SOURCE MATERIAL>
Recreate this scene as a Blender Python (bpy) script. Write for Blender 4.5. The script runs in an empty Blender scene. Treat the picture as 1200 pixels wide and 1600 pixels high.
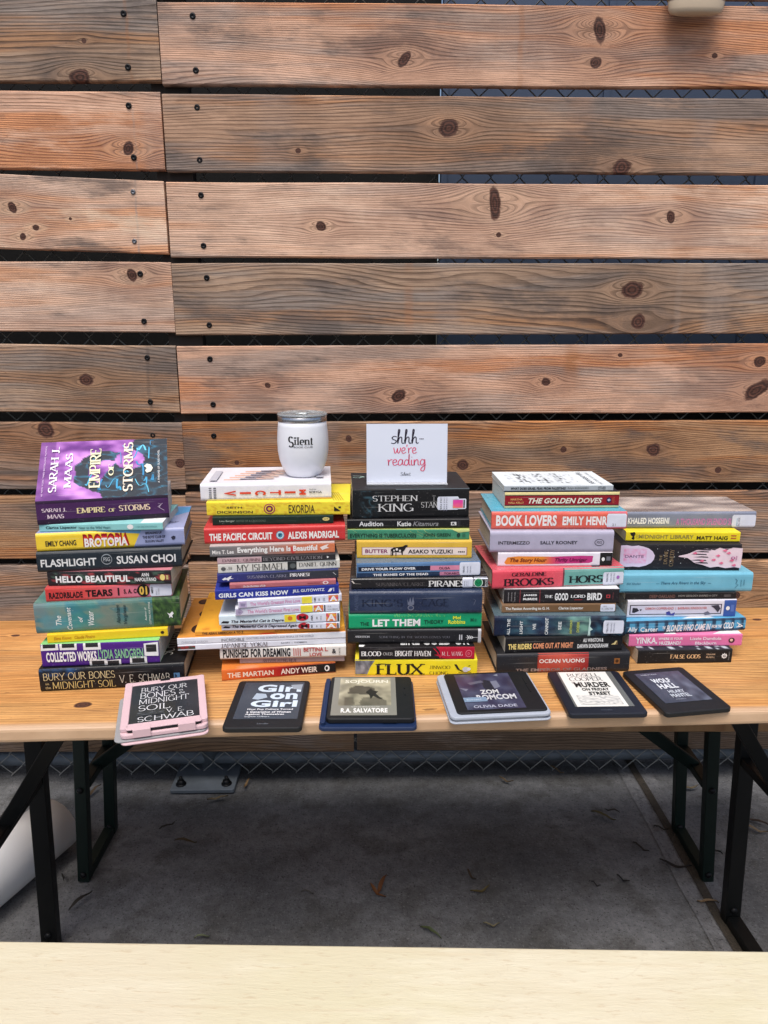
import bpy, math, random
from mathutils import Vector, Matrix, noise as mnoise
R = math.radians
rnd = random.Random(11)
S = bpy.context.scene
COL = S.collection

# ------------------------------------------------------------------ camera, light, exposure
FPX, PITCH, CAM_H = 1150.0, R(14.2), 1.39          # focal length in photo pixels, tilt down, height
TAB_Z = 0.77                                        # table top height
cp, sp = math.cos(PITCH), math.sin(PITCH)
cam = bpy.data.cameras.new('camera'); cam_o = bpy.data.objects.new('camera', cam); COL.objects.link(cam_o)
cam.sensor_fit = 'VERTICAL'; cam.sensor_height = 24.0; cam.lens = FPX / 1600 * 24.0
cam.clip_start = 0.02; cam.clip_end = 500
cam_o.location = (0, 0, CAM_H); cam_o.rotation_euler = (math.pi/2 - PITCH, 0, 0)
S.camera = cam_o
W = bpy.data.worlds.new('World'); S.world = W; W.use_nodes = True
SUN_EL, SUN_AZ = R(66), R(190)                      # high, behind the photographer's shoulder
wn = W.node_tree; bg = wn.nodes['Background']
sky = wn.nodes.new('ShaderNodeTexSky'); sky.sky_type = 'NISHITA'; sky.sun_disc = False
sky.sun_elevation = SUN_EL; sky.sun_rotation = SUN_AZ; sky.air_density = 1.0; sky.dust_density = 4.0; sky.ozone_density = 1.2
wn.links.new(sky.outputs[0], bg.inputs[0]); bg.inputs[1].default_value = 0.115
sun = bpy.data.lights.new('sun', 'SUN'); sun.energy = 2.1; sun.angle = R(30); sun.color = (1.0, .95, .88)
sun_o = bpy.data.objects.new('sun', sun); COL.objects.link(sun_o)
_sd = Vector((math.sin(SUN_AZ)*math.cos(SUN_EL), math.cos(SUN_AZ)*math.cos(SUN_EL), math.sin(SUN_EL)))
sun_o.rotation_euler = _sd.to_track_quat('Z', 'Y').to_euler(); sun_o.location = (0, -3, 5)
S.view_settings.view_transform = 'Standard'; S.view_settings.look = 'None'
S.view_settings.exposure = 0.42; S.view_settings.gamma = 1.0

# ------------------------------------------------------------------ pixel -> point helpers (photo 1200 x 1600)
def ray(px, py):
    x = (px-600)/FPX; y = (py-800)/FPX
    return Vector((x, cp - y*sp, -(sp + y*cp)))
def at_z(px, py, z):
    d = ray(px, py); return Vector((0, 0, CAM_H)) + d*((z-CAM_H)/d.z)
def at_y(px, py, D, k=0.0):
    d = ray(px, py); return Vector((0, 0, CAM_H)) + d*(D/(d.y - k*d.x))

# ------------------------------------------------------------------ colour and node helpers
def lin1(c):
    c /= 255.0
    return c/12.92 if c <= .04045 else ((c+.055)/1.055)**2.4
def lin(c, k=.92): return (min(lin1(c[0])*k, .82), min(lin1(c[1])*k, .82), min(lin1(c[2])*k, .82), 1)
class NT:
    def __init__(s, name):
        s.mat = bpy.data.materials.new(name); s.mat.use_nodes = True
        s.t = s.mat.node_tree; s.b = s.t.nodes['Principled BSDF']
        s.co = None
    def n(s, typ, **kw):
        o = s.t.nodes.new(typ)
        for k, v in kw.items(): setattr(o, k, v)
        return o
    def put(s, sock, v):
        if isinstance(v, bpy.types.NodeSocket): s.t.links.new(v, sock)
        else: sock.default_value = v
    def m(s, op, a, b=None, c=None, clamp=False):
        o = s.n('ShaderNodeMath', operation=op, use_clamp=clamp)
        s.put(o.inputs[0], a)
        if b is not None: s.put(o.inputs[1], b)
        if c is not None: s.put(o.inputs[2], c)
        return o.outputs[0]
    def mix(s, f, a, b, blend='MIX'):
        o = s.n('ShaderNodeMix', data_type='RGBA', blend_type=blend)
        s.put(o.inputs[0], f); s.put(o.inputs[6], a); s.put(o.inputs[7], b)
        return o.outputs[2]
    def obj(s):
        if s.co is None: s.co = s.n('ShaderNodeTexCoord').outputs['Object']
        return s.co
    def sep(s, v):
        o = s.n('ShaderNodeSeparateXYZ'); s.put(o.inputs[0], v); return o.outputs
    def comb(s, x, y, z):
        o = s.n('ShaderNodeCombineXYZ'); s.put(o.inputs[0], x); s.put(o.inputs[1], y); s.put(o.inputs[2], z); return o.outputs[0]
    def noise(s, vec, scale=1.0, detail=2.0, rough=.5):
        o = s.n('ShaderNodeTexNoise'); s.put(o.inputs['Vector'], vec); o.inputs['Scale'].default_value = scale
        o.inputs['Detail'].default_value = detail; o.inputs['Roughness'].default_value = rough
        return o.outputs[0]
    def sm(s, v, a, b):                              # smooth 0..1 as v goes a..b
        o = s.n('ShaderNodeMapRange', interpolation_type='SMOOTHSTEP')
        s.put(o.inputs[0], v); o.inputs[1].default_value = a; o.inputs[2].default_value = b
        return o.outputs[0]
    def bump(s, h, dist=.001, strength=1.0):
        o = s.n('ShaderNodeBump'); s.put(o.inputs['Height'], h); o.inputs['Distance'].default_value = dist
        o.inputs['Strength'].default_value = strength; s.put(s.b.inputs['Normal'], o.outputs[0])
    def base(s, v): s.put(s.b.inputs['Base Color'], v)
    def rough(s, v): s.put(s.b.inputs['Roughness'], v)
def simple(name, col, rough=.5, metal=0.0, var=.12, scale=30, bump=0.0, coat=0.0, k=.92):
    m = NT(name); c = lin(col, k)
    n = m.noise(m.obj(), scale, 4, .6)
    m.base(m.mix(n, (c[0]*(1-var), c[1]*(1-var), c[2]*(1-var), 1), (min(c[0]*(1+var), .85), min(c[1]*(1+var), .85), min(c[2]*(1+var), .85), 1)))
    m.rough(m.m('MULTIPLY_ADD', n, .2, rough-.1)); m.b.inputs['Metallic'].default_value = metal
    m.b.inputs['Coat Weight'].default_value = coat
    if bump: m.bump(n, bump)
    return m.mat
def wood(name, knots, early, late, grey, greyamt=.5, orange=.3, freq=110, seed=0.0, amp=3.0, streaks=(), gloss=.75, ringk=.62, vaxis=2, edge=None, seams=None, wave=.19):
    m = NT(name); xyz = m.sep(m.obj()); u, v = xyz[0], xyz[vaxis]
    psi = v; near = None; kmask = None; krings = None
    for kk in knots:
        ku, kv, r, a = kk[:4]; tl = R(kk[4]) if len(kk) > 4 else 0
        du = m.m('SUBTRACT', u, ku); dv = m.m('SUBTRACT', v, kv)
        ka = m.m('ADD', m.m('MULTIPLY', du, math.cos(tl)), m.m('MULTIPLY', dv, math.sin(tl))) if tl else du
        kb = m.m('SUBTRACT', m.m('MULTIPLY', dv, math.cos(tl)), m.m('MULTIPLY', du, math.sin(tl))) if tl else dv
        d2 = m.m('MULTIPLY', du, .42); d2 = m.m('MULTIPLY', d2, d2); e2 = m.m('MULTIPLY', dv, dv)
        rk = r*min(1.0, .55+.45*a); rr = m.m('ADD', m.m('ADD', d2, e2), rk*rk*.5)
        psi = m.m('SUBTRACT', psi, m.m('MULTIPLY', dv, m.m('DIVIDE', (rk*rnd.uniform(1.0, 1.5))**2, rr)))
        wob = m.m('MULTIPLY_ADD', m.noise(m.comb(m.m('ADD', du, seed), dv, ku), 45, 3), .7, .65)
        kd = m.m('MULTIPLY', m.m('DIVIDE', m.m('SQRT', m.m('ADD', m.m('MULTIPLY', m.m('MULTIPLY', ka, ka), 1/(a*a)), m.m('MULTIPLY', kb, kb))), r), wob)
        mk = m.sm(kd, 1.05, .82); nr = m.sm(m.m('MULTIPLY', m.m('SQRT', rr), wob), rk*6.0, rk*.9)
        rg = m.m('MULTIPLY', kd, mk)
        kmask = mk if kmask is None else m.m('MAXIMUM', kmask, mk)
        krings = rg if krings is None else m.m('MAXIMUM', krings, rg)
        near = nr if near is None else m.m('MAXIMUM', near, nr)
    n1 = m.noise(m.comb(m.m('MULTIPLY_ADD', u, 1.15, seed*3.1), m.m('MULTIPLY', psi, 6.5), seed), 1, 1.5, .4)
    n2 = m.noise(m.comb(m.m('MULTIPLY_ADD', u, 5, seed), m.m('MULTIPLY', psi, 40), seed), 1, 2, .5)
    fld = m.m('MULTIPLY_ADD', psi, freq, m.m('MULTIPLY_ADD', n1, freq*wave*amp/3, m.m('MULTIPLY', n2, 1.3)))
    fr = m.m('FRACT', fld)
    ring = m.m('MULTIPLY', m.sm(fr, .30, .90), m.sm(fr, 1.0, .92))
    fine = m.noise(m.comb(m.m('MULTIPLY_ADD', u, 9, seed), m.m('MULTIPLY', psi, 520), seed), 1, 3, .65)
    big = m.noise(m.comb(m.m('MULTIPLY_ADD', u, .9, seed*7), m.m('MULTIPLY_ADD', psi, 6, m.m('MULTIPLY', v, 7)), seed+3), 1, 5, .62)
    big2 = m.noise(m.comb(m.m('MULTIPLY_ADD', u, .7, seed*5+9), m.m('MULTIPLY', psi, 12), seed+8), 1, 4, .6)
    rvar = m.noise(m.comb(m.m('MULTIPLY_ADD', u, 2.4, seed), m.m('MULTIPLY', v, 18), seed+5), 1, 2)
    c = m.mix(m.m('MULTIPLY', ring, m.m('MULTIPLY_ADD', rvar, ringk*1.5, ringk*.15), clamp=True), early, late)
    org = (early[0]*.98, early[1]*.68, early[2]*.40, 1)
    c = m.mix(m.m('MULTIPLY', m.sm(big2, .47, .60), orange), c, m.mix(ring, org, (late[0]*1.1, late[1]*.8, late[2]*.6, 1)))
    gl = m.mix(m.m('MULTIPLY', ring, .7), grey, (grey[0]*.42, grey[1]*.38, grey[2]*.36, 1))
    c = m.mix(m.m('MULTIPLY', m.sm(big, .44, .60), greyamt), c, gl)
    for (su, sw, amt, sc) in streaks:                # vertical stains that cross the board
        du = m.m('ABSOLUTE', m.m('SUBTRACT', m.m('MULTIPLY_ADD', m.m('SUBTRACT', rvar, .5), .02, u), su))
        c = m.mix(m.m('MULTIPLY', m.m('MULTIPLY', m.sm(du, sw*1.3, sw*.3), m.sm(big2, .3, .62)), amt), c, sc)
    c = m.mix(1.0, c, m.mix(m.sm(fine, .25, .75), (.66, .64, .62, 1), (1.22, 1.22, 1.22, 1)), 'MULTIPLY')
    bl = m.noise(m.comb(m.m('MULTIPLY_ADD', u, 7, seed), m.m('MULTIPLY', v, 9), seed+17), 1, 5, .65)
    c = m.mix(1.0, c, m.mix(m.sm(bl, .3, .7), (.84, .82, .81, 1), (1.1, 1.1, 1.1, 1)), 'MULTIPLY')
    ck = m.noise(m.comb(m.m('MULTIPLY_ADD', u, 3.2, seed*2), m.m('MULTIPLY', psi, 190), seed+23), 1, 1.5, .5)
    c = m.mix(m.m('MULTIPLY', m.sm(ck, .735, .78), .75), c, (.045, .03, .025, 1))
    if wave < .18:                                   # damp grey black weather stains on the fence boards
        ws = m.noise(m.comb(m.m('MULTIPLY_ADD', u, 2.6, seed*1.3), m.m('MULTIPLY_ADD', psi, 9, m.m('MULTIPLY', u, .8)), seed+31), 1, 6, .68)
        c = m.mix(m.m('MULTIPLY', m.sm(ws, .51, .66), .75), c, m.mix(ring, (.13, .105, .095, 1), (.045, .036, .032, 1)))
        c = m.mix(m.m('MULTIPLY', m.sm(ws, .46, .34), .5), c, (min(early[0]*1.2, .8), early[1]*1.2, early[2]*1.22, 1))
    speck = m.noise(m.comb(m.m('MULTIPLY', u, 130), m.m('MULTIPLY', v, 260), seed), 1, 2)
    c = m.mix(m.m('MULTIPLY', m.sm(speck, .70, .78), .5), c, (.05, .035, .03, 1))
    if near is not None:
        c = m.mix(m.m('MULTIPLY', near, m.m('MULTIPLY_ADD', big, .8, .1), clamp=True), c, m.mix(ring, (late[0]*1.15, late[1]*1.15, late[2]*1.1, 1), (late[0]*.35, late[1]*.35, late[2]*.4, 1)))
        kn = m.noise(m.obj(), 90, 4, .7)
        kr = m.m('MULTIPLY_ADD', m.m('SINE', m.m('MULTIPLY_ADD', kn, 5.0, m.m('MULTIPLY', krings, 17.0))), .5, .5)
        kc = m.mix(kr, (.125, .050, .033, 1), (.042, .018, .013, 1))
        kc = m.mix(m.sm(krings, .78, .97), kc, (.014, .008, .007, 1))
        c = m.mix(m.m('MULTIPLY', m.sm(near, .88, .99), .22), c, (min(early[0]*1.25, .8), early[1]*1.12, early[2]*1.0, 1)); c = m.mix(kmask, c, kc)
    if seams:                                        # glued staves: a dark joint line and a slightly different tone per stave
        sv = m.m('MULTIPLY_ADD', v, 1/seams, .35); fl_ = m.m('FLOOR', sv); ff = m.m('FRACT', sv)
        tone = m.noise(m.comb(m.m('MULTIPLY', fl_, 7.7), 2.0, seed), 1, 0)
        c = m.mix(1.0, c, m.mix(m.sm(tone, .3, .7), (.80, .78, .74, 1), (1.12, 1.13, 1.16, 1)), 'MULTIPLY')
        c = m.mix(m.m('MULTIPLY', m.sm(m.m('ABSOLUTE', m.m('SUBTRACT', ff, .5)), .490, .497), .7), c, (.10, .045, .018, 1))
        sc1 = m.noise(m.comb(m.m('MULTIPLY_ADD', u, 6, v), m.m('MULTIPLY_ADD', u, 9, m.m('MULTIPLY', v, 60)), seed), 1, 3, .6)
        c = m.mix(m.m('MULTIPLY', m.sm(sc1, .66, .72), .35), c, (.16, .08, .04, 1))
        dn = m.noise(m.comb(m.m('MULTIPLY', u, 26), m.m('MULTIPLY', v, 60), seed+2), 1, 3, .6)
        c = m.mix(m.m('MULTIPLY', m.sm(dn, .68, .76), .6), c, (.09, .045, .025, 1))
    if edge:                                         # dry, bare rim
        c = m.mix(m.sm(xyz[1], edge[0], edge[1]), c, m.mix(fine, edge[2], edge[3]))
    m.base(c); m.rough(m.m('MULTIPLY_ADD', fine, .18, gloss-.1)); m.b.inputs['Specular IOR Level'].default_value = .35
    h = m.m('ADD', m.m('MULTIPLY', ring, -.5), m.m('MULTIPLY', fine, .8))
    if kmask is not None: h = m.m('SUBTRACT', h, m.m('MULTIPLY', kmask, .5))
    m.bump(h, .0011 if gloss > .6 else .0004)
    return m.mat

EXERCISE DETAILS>
Leave out any pictures, please, and quote only the lines from the top of the data through the line that contains "COL = S.collection".

ANSWER TO THE TASK>
Recreate this scene as a Blender Python (bpy) script. Write for Blender 4.5. The script runs in an empty Blender scene. Treat the picture as 1200 pixels wide and 1600 pixels high.
import bpy, math, random
from mathutils import Vector, Matrix, noise as mnoise
R = math.radians
rnd = random.Random(11)
S = bpy.context.scene
COL = S.collection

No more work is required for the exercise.